** begin DATA SHOWN **

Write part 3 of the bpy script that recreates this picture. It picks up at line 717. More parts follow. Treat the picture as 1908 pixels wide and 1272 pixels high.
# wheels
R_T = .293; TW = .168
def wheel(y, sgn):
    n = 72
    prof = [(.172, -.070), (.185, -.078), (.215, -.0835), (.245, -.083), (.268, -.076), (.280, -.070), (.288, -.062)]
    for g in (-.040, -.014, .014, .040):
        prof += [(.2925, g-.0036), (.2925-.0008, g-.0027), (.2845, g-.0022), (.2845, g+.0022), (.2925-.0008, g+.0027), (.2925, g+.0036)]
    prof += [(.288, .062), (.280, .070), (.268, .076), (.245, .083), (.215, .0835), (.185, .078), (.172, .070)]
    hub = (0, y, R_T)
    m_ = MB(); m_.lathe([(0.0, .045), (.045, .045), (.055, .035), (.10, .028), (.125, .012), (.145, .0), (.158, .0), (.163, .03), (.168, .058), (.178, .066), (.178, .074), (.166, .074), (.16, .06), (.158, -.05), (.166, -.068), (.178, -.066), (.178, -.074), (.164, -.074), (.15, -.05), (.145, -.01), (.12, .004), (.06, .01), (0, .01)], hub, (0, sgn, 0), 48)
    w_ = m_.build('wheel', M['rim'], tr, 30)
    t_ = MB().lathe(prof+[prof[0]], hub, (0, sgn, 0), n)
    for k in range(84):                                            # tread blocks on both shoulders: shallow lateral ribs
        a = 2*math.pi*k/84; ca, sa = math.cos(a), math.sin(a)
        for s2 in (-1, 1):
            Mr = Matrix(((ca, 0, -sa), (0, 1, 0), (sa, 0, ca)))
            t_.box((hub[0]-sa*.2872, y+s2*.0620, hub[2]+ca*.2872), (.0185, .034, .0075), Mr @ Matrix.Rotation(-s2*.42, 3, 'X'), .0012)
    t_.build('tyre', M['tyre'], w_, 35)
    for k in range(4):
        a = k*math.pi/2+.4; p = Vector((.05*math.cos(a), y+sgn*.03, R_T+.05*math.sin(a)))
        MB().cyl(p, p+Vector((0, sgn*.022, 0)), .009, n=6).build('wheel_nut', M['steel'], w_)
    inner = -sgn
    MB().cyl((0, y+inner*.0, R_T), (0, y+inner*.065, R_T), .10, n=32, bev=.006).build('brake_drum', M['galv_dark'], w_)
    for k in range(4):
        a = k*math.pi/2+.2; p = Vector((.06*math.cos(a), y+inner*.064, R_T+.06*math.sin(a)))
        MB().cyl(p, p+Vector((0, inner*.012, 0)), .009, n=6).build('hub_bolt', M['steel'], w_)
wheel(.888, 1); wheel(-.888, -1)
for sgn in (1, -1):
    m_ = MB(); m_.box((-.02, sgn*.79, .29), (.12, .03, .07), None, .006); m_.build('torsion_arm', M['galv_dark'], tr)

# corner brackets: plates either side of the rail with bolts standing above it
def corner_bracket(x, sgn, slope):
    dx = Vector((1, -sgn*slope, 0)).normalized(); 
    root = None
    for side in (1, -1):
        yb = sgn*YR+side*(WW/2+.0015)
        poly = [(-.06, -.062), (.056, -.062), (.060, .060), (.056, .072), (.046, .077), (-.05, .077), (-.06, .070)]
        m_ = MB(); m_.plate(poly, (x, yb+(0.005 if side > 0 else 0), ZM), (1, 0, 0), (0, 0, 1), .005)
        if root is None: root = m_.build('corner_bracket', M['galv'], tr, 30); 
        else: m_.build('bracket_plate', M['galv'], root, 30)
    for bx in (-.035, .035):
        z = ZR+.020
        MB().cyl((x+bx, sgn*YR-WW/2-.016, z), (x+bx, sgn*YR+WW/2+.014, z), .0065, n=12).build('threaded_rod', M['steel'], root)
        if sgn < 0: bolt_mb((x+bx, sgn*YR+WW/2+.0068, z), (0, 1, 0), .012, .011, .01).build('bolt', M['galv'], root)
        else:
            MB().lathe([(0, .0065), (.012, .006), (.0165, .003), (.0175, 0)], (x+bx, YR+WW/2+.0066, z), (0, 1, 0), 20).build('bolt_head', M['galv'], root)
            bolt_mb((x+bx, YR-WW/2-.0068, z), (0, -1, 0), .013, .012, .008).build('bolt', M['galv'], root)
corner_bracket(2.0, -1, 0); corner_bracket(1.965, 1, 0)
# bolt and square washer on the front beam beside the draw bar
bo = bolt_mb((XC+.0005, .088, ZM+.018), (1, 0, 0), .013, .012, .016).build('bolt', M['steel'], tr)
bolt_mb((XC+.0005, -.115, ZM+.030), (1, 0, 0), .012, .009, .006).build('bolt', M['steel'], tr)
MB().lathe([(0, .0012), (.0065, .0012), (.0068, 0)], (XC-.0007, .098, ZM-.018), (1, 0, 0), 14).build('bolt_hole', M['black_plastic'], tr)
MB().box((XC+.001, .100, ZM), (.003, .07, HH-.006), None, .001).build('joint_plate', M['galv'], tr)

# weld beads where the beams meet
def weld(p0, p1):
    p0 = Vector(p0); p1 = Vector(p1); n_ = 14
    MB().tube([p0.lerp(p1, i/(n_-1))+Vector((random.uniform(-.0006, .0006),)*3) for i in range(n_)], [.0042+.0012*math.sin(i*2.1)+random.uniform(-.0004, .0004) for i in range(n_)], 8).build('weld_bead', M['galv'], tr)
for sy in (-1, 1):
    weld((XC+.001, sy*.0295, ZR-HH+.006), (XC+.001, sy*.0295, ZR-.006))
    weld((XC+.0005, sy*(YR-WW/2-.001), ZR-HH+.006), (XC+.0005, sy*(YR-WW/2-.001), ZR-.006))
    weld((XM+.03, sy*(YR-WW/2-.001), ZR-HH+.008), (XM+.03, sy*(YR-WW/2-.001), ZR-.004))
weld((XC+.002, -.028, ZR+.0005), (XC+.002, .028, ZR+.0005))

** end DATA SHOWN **

• **STATED PROBLEM**
Return what is listed above, exactly and completely.

• **FULL ANSWER**
Write part 3 of the bpy script that recreates this picture. It picks up at line 717. More parts follow. Treat the picture as 1908 pixels wide and 1272 pixels high.
# wheels
R_T = .293; TW = .168
def wheel(y, sgn):
    n = 72
    prof = [(.172, -.070), (.185, -.078), (.215, -.0835), (.245, -.083), (.268, -.076), (.280, -.070), (.288, -.062)]
    for g in (-.040, -.014, .014, .040):
        prof += [(.2925, g-.0036), (.2925-.0008, g-.0027), (.2845, g-.0022), (.2845, g+.0022), (.2925-.0008, g+.0027), (.2925, g+.0036)]
    prof += [(.288, .062), (.280, .070), (.268, .076), (.245, .083), (.215, .0835), (.185, .078), (.172, .070)]
    hub = (0, y, R_T)
    m_ = MB(); m_.lathe([(0.0, .045), (.045, .045), (.055, .035), (.10, .028), (.125, .012), (.145, .0), (.158, .0), (.163, .03), (.168, .058), (.178, .066), (.178, .074), (.166, .074), (.16, .06), (.158, -.05), (.166, -.068), (.178, -.066), (.178, -.074), (.164, -.074), (.15, -.05), (.145, -.01), (.12, .004), (.06, .01), (0, .01)], hub, (0, sgn, 0), 48)
    w_ = m_.build('wheel', M['rim'], tr, 30)
    t_ = MB().lathe(prof+[prof[0]], hub, (0, sgn, 0), n)
    for k in range(84):                                            # tread blocks on both shoulders: shallow lateral ribs
        a = 2*math.pi*k/84; ca, sa = math.cos(a), math.sin(a)
        for s2 in (-1, 1):
            Mr = Matrix(((ca, 0, -sa), (0, 1, 0), (sa, 0, ca)))
            t_.box((hub[0]-sa*.2872, y+s2*.0620, hub[2]+ca*.2872), (.0185, .034, .0075), Mr @ Matrix.Rotation(-s2*.42, 3, 'X'), .0012)
    t_.build('tyre', M['tyre'], w_, 35)
    for k in range(4):
        a = k*math.pi/2+.4; p = Vector((.05*math.cos(a), y+sgn*.03, R_T+.05*math.sin(a)))
        MB().cyl(p, p+Vector((0, sgn*.022, 0)), .009, n=6).build('wheel_nut', M['steel'], w_)
    inner = -sgn
    MB().cyl((0, y+inner*.0, R_T), (0, y+inner*.065, R_T), .10, n=32, bev=.006).build('brake_drum', M['galv_dark'], w_)
    for k in range(4):
        a = k*math.pi/2+.2; p = Vector((.06*math.cos(a), y+inner*.064, R_T+.06*math.sin(a)))
        MB().cyl(p, p+Vector((0, inner*.012, 0)), .009, n=6).build('hub_bolt', M['steel'], w_)
wheel(.888, 1); wheel(-.888, -1)
for sgn in (1, -1):
    m_ = MB(); m_.box((-.02, sgn*.79, .29), (.12, .03, .07), None, .006); m_.build('torsion_arm', M['galv_dark'], tr)

# corner brackets: plates either side of the rail with bolts standing above it
def corner_bracket(x, sgn, slope):
    dx = Vector((1, -sgn*slope, 0)).normalized(); 
    root = None
    for side in (1, -1):
        yb = sgn*YR+side*(WW/2+.0015)
        poly = [(-.06, -.062), (.056, -.062), (.060, .060), (.056, .072), (.046, .077), (-.05, .077), (-.06, .070)]
        m_ = MB(); m_.plate(poly, (x, yb+(0.005 if side > 0 else 0), ZM), (1, 0, 0), (0, 0, 1), .005)
        if root is None: root = m_.build('corner_bracket', M['galv'], tr, 30); 
        else: m_.build('bracket_plate', M['galv'], root, 30)
    for bx in (-.035, .035):
        z = ZR+.020
        MB().cyl((x+bx, sgn*YR-WW/2-.016, z), (x+bx, sgn*YR+WW/2+.014, z), .0065, n=12).build('threaded_rod', M['steel'], root)
        if sgn < 0: bolt_mb((x+bx, sgn*YR+WW/2+.0068, z), (0, 1, 0), .012, .011, .01).build('bolt', M['galv'], root)
        else:
            MB().lathe([(0, .0065), (.012, .006), (.0165, .003), (.0175, 0)], (x+bx, YR+WW/2+.0066, z), (0, 1, 0), 20).build('bolt_head', M['galv'], root)
            bolt_mb((x+bx, YR-WW/2-.0068, z), (0, -1, 0), .013, .012, .008).build('bolt', M['galv'], root)
corner_bracket(2.0, -1, 0); corner_bracket(1.965, 1, 0)
# bolt and square washer on the front beam beside the draw bar
bo = bolt_mb((XC+.0005, .088, ZM+.018), (1, 0, 0), .013, .012, .016).build('bolt', M['steel'], tr)
bolt_mb((XC+.0005, -.115, ZM+.030), (1, 0, 0), .012, .009, .006).build('bolt', M['steel'], tr)
MB().lathe([(0, .0012), (.0065, .0012), (.0068, 0)], (XC-.0007, .098, ZM-.018), (1, 0, 0), 14).build('bolt_hole', M['black_plastic'], tr)
MB().box((XC+.001, .100, ZM), (.003, .07, HH-.006), None, .001).build('joint_plate', M['galv'], tr)

# weld beads where the beams meet
def weld(p0, p1):
    p0 = Vector(p0); p1 = Vector(p1); n_ = 14
    MB().tube([p0.lerp(p1, i/(n_-1))+Vector((random.uniform(-.0006, .0006),)*3) for i in range(n_)], [.0042+.0012*math.sin(i*2.1)+random.uniform(-.0004, .0004) for i in range(n_)], 8).build('weld_bead', M['galv'], tr)
for sy in (-1, 1):
    weld((XC+.001, sy*.0295, ZR-HH+.006), (XC+.001, sy*.0295, ZR-.006))
    weld((XC+.0005, sy*(YR-WW/2-.001), ZR-HH+.006), (XC+.0005, sy*(YR-WW/2-.001), ZR-.006))
    weld((XM+.03, sy*(YR-WW/2-.001), ZR-HH+.008), (XM+.03, sy*(YR-WW/2-.001), ZR-.004))
weld((XC+.002, -.028, ZR+.0005), (XC+.002, .028, ZR+.0005))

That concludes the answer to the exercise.